Influência e solidão
Eu via todo mundo fumando e achava bonito. A gente só se dá conta daquilo que faz quando
está no fim. Para entrar nessa vida, a gente acha várias pessoas para influenciar. Para sair,
não tem ninguém.
Morte em vida
A gente passa muita humilhação. Um dia, cheguei em casa e olhei o espelho. Deu vontade de chorar. Aí, falei: ;Mãe, pelo amor de Deus me ajude. Estou morrendo aos poucos e não tem ninguém para me ajudar;. Senti que, se não parasse, a situação iria ficar ainda pior. Hoje, acho que parei. A gente sabe que é difícil.

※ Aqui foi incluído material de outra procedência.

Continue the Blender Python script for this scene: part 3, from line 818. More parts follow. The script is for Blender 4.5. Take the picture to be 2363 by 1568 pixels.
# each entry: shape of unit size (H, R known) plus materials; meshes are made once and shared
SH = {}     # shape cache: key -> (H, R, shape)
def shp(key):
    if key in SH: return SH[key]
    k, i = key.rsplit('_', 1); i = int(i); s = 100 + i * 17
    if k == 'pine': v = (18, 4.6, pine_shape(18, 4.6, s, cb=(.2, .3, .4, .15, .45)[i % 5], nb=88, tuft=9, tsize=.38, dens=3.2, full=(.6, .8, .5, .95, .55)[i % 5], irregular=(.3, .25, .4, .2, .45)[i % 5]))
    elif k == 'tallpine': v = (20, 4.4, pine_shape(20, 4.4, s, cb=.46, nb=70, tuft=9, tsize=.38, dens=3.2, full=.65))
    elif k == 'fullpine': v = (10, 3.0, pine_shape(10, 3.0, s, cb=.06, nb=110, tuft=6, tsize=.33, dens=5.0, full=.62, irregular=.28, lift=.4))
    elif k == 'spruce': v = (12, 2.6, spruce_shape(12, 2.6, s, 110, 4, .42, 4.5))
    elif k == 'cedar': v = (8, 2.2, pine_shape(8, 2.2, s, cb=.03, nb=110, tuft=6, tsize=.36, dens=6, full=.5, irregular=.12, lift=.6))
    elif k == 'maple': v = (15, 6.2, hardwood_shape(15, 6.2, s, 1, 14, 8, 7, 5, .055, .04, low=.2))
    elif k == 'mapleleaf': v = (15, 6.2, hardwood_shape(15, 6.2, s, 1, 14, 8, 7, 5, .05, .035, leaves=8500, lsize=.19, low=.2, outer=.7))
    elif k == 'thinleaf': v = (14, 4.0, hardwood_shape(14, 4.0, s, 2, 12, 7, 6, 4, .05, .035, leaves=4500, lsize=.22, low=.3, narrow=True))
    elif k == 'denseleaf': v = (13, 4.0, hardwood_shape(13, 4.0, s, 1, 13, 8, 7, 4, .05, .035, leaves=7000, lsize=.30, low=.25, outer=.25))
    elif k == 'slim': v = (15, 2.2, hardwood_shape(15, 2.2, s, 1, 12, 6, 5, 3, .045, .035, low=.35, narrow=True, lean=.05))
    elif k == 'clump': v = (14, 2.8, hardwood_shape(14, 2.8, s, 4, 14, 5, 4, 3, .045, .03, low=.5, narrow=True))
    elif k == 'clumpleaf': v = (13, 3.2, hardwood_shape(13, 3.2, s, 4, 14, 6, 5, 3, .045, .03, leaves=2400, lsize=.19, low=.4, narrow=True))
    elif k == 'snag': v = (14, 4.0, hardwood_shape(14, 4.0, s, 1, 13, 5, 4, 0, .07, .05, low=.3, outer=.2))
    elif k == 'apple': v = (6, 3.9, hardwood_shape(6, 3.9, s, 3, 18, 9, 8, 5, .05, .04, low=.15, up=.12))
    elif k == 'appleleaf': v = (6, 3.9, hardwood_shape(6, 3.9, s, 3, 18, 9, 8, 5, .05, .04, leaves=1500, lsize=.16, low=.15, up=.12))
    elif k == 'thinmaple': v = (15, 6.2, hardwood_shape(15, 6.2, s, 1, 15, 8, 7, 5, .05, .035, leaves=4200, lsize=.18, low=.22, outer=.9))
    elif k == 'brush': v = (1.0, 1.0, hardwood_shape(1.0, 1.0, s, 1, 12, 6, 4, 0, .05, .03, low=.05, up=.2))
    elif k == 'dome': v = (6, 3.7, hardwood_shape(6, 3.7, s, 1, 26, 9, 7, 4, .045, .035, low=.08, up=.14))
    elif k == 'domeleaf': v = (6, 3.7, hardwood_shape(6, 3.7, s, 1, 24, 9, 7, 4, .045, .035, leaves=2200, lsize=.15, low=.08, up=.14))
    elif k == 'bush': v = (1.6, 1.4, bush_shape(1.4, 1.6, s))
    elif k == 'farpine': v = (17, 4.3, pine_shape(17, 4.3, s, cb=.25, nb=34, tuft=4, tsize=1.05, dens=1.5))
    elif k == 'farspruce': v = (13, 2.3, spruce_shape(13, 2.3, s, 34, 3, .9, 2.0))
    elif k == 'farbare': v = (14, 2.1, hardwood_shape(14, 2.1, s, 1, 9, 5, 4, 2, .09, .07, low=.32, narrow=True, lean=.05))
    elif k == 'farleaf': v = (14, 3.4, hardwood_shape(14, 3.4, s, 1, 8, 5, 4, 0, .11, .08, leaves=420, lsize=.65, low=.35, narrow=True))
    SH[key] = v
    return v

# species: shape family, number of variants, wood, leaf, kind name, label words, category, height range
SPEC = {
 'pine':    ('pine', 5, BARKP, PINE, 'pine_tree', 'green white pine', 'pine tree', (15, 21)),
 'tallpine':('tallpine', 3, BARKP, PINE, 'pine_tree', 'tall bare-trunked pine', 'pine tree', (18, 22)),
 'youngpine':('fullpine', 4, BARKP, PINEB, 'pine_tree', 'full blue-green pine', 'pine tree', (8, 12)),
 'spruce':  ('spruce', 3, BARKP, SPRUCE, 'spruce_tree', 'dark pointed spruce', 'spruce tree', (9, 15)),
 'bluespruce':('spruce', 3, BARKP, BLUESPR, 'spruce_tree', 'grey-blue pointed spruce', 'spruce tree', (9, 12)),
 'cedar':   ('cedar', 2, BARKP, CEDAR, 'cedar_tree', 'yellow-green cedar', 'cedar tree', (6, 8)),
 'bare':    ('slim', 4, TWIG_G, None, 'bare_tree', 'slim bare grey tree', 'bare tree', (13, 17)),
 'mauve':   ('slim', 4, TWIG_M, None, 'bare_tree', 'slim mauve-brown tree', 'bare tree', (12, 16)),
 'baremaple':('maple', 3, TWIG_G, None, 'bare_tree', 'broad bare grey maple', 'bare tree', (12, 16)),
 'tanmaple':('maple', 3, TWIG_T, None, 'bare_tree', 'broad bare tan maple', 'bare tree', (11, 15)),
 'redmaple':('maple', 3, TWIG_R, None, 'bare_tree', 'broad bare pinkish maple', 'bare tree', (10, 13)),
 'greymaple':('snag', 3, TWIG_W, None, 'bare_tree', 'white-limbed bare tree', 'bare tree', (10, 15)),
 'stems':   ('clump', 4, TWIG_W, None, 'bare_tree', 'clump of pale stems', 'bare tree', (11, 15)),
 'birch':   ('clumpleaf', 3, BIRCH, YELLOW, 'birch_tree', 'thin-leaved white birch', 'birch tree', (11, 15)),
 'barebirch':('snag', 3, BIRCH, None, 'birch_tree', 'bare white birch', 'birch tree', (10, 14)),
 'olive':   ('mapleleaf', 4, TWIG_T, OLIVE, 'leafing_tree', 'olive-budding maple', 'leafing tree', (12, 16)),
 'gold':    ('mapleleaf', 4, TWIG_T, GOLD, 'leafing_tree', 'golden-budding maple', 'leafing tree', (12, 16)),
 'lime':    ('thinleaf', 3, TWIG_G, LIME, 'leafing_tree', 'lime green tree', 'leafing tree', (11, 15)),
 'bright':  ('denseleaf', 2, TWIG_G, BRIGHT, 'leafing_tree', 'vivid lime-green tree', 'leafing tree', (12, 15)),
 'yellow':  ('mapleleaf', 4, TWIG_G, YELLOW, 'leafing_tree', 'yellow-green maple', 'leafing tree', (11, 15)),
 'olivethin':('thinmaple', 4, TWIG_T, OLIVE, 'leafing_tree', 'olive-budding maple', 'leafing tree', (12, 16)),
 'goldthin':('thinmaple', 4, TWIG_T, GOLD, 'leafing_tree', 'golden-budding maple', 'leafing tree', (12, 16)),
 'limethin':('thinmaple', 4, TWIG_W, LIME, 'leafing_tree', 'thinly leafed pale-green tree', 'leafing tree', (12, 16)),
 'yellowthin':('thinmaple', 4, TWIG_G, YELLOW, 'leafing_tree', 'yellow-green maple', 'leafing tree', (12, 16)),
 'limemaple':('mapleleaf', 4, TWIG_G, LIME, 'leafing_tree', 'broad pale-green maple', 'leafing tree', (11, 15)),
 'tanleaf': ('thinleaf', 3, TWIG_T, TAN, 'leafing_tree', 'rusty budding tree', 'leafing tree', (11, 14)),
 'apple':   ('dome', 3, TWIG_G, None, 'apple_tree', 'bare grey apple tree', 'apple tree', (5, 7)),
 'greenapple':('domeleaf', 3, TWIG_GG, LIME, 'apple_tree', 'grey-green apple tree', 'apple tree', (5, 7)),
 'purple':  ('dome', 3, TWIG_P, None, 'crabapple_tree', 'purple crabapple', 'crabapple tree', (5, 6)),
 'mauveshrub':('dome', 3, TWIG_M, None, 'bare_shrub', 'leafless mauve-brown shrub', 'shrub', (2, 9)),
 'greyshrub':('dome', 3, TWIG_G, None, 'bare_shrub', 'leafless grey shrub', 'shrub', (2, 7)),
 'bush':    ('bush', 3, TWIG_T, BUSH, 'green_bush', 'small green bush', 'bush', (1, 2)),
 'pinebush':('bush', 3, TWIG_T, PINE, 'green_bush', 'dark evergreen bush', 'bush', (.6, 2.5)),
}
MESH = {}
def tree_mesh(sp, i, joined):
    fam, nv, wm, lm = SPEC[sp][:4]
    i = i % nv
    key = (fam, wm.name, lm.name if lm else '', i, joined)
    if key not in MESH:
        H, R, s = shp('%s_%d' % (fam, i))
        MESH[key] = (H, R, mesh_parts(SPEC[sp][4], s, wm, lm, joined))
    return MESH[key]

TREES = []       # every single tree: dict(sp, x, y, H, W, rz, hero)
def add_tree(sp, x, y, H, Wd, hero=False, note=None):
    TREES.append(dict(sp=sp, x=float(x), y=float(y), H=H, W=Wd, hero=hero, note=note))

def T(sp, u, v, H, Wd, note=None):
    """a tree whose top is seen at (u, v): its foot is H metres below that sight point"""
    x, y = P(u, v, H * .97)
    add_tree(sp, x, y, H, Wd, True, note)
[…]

Mas, se Deus quiser, vou parar.
Consumo reincidente
Por R$ 10 eu comprava as pedras. Ninguém me dava. Eu me prostituía para pagar. Já fumei de 10 a 15 pedras num dia. A sensação é uma coisa assim (passando a mão no estômago), que não sei explicar. É prazerosa, mas não presta.
Ressaca e depressão
Já tive vontade de morrer. Tem hora que a depressão é tamanha que você não consegue parar de usar. A gente fica completamente perdida. É uma vontade de parar e ao mesmo um desejo absurdo de fumar. É muita coisa na cabeça da gente. Tem hora que o desejo é de morrer. Acho que não fiz nada comigo por causa da minha mãe. Sei que ela sofre. Mas tem hora que a gente pede a morte.
Sentimento e projeção
Quero sair dessa vida. Para falar a verdade, tenho ódio de pedra de crack. Se cada pessoa tiver consciência e amar a vida, não deve mexer com droga. Isso é uma destruição. A gente perde a vida familiar, a conjugal e a financeira. Isso não é para novo, nem para velho. Não é para ninguém.